If you say that I am supposed to do something, I will do it because that is the way the system works.   I think we all do things in our lives and we have regrets and feelings about them, and I would have feelings about a very high award to anybody on any sort of circumstances.   I think the system sometimes goes overboard.   And I would hate to see that happened in a case I was involved with.   But I will go by the law because I am a citizen.

Upon review, the thrust of Burnett's voir dire responses was that she would be as fair and impartial as she could possibly be and would follow the trial court's instructions.

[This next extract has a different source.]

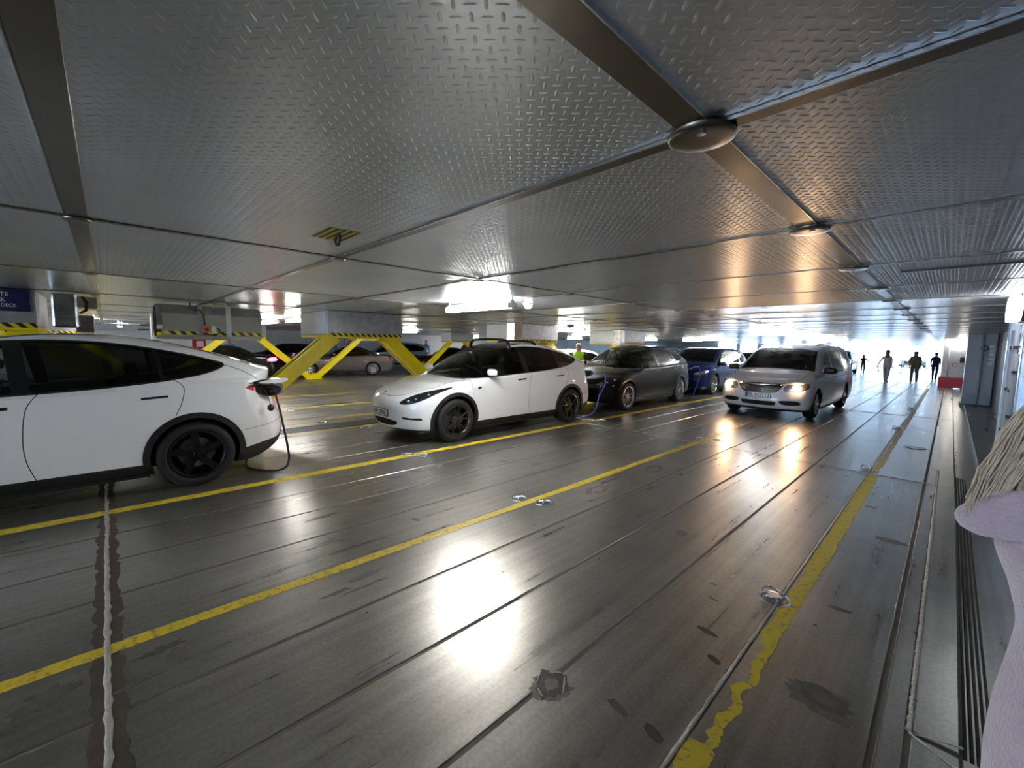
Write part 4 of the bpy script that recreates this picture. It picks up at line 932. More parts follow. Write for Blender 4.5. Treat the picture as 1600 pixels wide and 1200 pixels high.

A prospective juror's doubt as to his or her own impartiality does not demand as a matter of law that he or she be excused for cause.   Nor is excusal required when a potential juror expresses reservations about his or her ability to put aside personal experiences.   A conclusion on an issue of bias is based on findings of demeanor and credibility which are peculiarly in the trial court's province, and those findings are to be given deference.3

Accordingly, based on the totality of the responses, we cannot say the trial court manifestly abused its discretion by failing to strike prospective juror Burnett for cause.4

Judgment affirmed.


1.   See Stewart v. Stewart, 240 Ga.App. 573, 577(3), 524 S.E.2d 267 (1999).

2.   (Citations and punctuation omitted.)  Pavamani v. Cole, 215 Ga.App. 594, 595(5), 451 S.E.2d 795 (1994).

3.   (Citations and punctuation omitted.)  Upshaw v. State, 249 Ga.App. 741, 743(1), 549 S.E.2d 526 (2001).

4.   Our decision in Walls v. Kim, 250 Ga.App. 259, 549 S.E.2d 797 (2001), relied upon by Harris, does not require a different result.   In Walls, the prospective juror at issue had a personal interest in the result due to a personal relationship with one of the parties.   Accord Mulvey v. State, 250 Ga.App. 345, 348(3), 551 S.E.2d 761 (2001).   That is not the case here.


SMITH, P.J., and ELLINGTON, J., concur.